■ **Goal of the exercise**: Of the records that follow, copy only the lines from the line containing "Continue the Blender Python script for this scene: part 2, from" to the line containing "blue_white('blue_white_a', 1.3); blue_white('blue_white_b', 4.9)", both included, exactly as written.

========================================================================

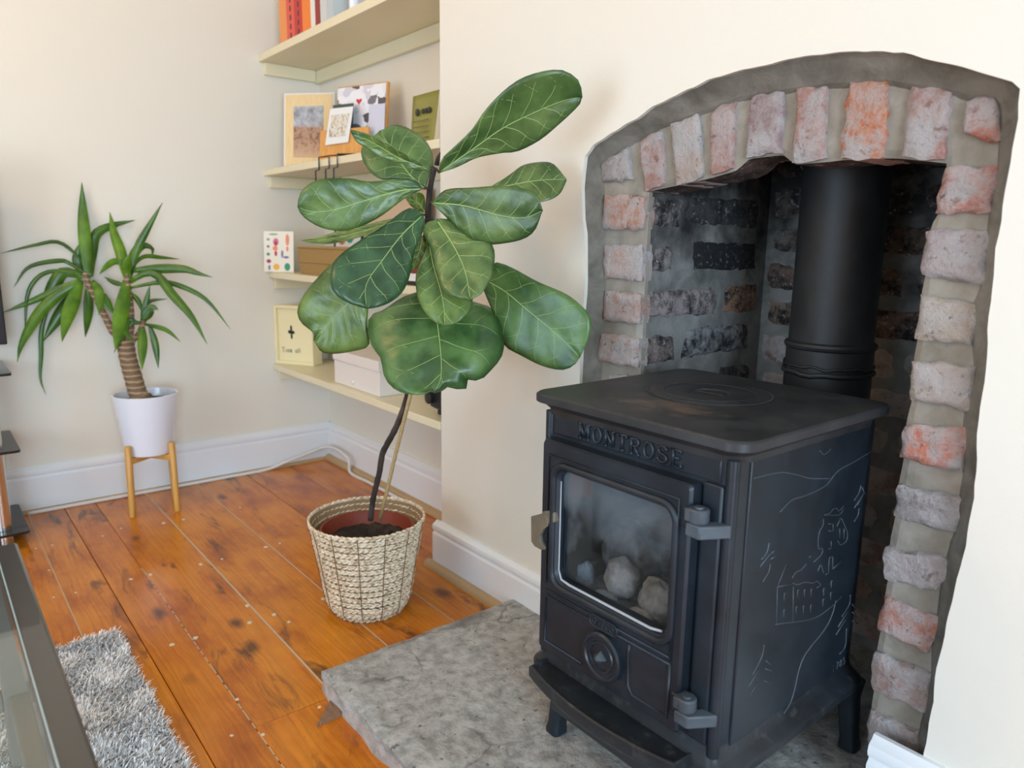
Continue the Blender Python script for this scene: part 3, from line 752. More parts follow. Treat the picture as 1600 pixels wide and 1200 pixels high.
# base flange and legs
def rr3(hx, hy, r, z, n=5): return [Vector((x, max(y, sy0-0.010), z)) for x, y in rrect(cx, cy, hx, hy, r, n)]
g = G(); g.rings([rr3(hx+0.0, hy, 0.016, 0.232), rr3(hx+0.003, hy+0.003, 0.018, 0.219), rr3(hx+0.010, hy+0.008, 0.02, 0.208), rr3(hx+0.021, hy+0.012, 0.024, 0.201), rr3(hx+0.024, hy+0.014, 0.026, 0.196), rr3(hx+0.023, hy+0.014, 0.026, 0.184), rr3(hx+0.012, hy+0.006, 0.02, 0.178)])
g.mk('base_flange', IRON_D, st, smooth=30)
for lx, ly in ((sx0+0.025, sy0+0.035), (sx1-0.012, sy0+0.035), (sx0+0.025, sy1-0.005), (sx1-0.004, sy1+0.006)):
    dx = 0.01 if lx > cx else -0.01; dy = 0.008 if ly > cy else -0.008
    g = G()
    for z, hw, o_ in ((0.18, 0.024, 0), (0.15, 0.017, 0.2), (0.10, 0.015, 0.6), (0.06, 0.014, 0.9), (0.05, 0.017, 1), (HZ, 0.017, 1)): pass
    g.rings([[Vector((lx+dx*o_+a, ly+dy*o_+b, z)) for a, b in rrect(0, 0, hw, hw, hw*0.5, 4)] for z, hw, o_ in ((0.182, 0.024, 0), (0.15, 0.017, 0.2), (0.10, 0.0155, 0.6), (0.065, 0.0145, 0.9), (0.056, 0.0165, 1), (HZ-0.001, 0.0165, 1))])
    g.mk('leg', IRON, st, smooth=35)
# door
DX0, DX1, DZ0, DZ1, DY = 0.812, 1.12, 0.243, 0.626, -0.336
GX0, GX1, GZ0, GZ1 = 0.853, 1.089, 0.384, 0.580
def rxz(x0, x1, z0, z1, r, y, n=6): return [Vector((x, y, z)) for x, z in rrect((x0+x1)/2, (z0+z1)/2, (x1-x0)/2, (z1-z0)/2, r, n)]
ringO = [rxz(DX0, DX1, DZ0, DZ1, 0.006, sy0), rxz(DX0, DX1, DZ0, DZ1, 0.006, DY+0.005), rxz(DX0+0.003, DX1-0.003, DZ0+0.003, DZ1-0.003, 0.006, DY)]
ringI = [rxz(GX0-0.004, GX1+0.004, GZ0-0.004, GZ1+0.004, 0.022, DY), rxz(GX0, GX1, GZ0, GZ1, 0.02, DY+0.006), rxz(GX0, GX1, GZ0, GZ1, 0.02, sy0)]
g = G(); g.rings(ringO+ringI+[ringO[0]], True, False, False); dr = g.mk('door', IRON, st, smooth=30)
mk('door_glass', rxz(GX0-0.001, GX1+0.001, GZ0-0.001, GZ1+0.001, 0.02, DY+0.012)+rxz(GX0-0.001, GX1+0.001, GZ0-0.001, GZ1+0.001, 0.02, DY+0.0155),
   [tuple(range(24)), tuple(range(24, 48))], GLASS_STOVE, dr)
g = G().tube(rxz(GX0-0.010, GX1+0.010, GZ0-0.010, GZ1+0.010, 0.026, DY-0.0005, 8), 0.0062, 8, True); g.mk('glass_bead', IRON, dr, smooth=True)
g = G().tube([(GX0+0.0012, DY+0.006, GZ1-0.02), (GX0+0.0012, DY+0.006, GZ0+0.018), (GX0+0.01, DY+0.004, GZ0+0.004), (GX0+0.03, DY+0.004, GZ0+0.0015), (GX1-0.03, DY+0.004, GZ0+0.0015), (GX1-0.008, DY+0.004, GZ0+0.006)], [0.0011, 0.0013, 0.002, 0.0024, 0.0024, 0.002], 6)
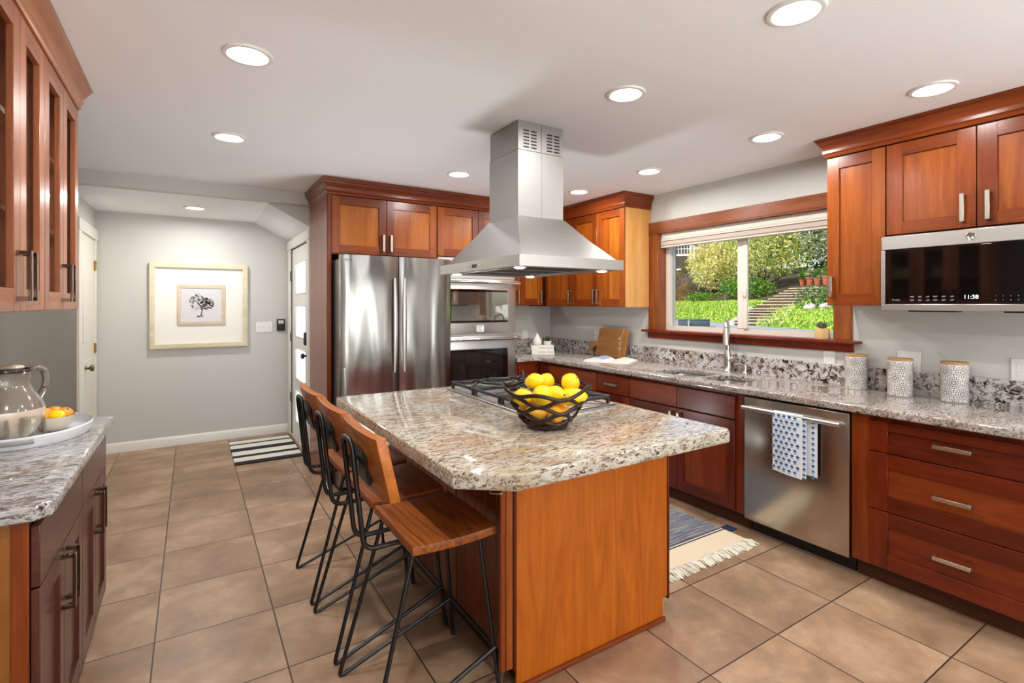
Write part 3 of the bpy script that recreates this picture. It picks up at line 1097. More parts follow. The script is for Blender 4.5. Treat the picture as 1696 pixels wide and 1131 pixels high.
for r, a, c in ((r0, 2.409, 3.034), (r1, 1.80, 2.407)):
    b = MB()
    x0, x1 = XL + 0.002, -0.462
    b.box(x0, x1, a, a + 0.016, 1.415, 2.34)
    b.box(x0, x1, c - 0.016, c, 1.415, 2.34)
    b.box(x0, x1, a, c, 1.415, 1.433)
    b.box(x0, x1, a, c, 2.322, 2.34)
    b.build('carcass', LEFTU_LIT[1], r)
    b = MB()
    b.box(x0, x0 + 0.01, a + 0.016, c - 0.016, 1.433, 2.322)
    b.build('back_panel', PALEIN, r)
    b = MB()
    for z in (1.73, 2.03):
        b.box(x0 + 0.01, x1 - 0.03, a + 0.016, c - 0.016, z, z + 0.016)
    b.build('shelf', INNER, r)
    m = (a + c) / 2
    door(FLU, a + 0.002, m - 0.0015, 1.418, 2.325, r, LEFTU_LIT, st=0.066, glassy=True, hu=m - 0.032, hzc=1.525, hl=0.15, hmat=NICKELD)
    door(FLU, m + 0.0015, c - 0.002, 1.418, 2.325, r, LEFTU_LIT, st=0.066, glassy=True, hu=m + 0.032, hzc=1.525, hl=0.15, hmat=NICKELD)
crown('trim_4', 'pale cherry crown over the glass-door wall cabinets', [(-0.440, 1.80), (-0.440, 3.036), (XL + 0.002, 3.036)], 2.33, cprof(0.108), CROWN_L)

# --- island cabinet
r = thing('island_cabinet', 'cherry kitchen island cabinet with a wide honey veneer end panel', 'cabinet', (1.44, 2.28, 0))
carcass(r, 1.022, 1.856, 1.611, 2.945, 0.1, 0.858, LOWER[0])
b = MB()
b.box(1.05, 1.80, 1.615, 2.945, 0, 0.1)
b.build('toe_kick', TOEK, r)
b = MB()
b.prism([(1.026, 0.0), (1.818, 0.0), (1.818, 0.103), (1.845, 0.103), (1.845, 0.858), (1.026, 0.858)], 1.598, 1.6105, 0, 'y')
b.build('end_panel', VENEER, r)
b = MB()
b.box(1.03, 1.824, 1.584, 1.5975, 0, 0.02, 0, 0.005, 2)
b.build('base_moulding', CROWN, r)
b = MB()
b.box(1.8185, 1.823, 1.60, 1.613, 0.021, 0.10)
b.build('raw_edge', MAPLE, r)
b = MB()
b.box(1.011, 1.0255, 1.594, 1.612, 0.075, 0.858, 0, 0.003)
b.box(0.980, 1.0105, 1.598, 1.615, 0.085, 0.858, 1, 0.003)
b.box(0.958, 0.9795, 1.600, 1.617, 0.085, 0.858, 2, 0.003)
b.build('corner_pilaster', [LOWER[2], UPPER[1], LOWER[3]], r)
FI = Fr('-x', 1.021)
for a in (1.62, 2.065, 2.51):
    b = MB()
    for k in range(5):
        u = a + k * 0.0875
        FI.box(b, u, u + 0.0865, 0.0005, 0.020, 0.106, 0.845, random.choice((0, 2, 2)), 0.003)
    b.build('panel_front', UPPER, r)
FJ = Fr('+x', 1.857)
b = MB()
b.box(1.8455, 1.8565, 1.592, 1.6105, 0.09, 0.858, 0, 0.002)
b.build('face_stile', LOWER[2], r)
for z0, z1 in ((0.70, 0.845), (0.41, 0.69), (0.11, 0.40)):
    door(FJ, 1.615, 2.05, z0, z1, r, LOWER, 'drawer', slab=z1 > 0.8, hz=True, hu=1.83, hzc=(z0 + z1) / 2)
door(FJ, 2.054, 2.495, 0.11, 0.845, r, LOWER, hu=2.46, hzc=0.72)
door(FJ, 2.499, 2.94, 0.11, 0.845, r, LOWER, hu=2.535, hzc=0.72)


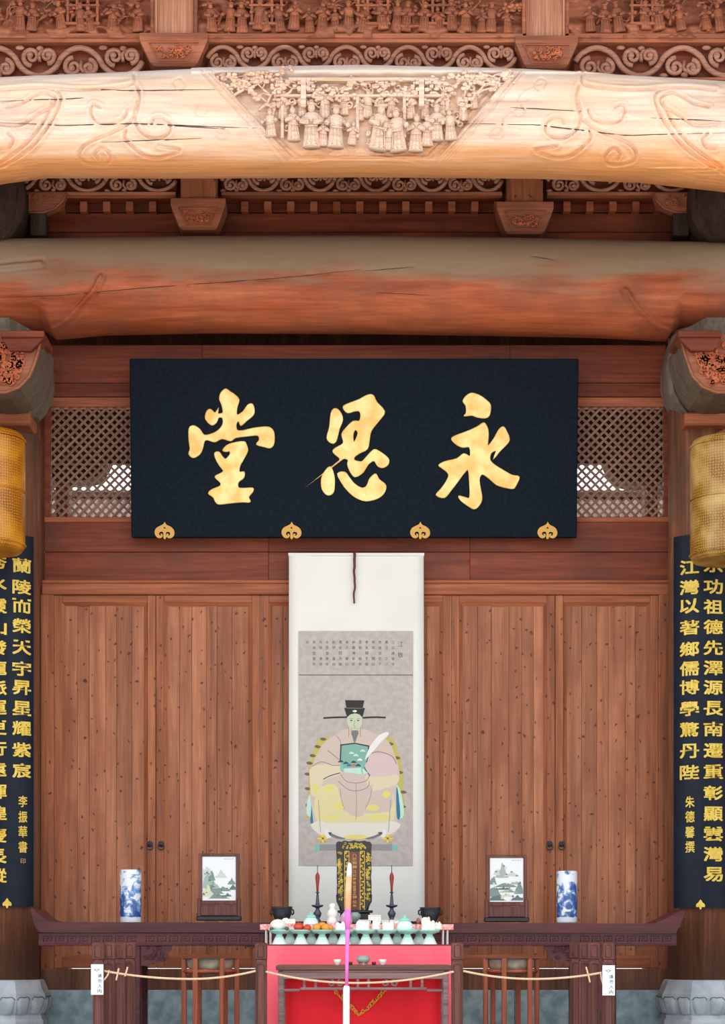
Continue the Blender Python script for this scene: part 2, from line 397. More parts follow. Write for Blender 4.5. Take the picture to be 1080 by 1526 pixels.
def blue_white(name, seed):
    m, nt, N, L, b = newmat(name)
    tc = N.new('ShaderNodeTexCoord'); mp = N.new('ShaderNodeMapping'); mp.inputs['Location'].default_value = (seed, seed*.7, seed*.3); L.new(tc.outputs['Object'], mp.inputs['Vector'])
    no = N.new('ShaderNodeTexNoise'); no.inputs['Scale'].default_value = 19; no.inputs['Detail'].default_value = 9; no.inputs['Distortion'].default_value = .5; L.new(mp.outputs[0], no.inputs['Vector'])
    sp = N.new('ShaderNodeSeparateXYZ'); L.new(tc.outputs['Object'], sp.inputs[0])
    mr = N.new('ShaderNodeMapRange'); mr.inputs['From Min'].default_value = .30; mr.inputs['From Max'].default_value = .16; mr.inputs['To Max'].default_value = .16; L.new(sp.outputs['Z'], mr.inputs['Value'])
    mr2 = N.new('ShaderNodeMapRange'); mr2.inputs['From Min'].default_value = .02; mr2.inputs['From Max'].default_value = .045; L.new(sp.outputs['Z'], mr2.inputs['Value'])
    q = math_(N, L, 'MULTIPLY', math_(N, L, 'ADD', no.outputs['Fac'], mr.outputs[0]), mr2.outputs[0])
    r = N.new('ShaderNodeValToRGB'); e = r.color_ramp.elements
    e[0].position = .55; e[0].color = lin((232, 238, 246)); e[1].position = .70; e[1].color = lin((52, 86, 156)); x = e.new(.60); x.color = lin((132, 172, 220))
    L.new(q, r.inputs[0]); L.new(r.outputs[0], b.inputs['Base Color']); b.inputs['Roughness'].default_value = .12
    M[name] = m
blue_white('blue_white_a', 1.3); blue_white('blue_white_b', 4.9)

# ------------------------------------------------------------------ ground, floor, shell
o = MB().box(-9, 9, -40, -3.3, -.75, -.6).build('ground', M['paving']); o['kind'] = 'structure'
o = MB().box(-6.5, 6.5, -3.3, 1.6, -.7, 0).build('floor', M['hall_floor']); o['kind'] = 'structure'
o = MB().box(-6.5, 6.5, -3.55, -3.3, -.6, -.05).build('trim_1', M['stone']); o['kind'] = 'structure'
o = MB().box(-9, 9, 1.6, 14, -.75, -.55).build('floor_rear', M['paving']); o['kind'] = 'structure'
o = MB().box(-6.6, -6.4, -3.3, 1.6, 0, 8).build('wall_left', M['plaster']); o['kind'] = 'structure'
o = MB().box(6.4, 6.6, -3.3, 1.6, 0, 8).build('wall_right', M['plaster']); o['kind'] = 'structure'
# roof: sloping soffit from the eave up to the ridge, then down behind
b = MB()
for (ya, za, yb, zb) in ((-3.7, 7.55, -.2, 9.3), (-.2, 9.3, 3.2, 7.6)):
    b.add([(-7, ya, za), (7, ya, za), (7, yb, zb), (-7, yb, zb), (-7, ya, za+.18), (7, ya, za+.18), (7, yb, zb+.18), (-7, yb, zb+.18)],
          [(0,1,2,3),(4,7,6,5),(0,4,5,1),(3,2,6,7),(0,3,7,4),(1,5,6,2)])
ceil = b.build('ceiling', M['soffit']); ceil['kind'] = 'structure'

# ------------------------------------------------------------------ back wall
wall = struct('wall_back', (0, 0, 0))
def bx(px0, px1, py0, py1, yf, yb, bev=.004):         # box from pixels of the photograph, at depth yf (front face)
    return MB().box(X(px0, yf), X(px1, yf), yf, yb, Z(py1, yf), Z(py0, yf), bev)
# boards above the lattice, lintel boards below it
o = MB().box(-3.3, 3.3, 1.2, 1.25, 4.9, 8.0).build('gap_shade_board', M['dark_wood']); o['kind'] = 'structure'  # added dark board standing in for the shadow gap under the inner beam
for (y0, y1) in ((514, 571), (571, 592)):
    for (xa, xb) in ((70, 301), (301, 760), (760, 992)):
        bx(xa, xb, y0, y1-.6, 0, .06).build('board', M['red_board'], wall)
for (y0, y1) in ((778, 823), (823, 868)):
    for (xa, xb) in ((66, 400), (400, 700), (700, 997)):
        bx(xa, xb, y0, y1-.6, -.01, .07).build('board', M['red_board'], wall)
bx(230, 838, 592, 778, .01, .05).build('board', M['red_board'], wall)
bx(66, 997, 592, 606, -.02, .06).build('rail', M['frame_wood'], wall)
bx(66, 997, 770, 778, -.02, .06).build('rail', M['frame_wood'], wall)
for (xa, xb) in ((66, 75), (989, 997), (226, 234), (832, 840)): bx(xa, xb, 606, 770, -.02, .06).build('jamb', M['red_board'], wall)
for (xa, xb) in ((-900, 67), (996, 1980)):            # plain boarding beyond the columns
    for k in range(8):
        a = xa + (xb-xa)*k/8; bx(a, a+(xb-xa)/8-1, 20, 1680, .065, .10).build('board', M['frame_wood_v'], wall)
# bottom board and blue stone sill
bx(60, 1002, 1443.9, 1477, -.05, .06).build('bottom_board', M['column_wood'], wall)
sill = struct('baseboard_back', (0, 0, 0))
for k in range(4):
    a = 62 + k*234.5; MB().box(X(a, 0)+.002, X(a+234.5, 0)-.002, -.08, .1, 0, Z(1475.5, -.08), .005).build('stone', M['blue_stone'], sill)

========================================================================

■ **The solution**:
Continue the Blender Python script for this scene: part 2, from line 397. More parts follow. Write for Blender 4.5. Take the picture to be 1080 by 1526 pixels.
def blue_white(name, seed):
    m, nt, N, L, b = newmat(name)
    tc = N.new('ShaderNodeTexCoord'); mp = N.new('ShaderNodeMapping'); mp.inputs['Location'].default_value = (seed, seed*.7, seed*.3); L.new(tc.outputs['Object'], mp.inputs['Vector'])
    no = N.new('ShaderNodeTexNoise'); no.inputs['Scale'].default_value = 19; no.inputs['Detail'].default_value = 9; no.inputs['Distortion'].default_value = .5; L.new(mp.outputs[0], no.inputs['Vector'])
    sp = N.new('ShaderNodeSeparateXYZ'); L.new(tc.outputs['Object'], sp.inputs[0])
    mr = N.new('ShaderNodeMapRange'); mr.inputs['From Min'].default_value = .30; mr.inputs['From Max'].default_value = .16; mr.inputs['To Max'].default_value = .16; L.new(sp.outputs['Z'], mr.inputs['Value'])
    mr2 = N.new('ShaderNodeMapRange'); mr2.inputs['From Min'].default_value = .02; mr2.inputs['From Max'].default_value = .045; L.new(sp.outputs['Z'], mr2.inputs['Value'])
    q = math_(N, L, 'MULTIPLY', math_(N, L, 'ADD', no.outputs['Fac'], mr.outputs[0]), mr2.outputs[0])
    r = N.new('ShaderNodeValToRGB'); e = r.color_ramp.elements
    e[0].position = .55; e[0].color = lin((232, 238, 246)); e[1].position = .70; e[1].color = lin((52, 86, 156)); x = e.new(.60); x.color = lin((132, 172, 220))
    L.new(q, r.inputs[0]); L.new(r.outputs[0], b.inputs['Base Color']); b.inputs['Roughness'].default_value = .12
    M[name] = m
blue_white('blue_white_a', 1.3); blue_white('blue_white_b', 4.9)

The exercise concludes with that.